For the construction of small outbuildings, most people figure that nothing bad could happen so why bother? Examples of these abound on the property used by our farm. I sometimes imagine Mike Holmes showing up and, hours later, presiding over the torn-down ruins of virtually everything on the property. A tractor shack sheathed with rain-soaked particle board (who knew it rained in a rain forest?); a bike shack whose bottom 4′ is comically overbuilt but whose poorly-home-built-extruck-cap roof was greatly strengthened recently by a double ply of 6 mil polyethylene; and, of course, a kids’ playhouse cum chicken coop which seemed to have been well-built … until the appropriate lumber ran out and the builder had to make do with 1X4.

The visible parts inside the structure are a combination of decent construction and sketchiness. Some 1X4 at the ends but mostly 2X4. Or so I thought. Yesterday I decided to pull off an interior sheet of 1/8″ wood panelling so I could use the extra 3.5″ stud space to recess some nesting boxes (the nesting boxes were originally … nesting boxes in the chicken coop cum tractor shack, before I hung them on a wall for use as small-object storage). The “space” part of stud space better describes what I found behind the panelling. A couple of mouse nests, miscellaneous dirt and wood chips and 3 sticks of 1X4, randomly spaced and oriented. I would be embarrassed to show that too. The visible open wall above and on either side of the panelling is 2X4 but the portion inside the wall, not so much.

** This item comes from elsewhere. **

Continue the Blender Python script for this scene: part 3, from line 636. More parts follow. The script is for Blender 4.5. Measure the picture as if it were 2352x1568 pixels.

My 10 minute job hanging the nesting boxes turned into more than an hour as I had to scrounge for 2X4’s all the while working in the very confined quarters of the chicken coop. I’m guessing that the other lower side wall, which is covered end to end with panelling, is of similar construction. The question is weather I want to deconstruct the perches I built onto that panelling and then rebuild that wall, too. After all, the playhouse, despite its dubious structure, has held up for many years of wind-, snow- and kid-load. It’s much sturdier now than before even if not uniformly so. I think I’ll leave it as is, at least for now.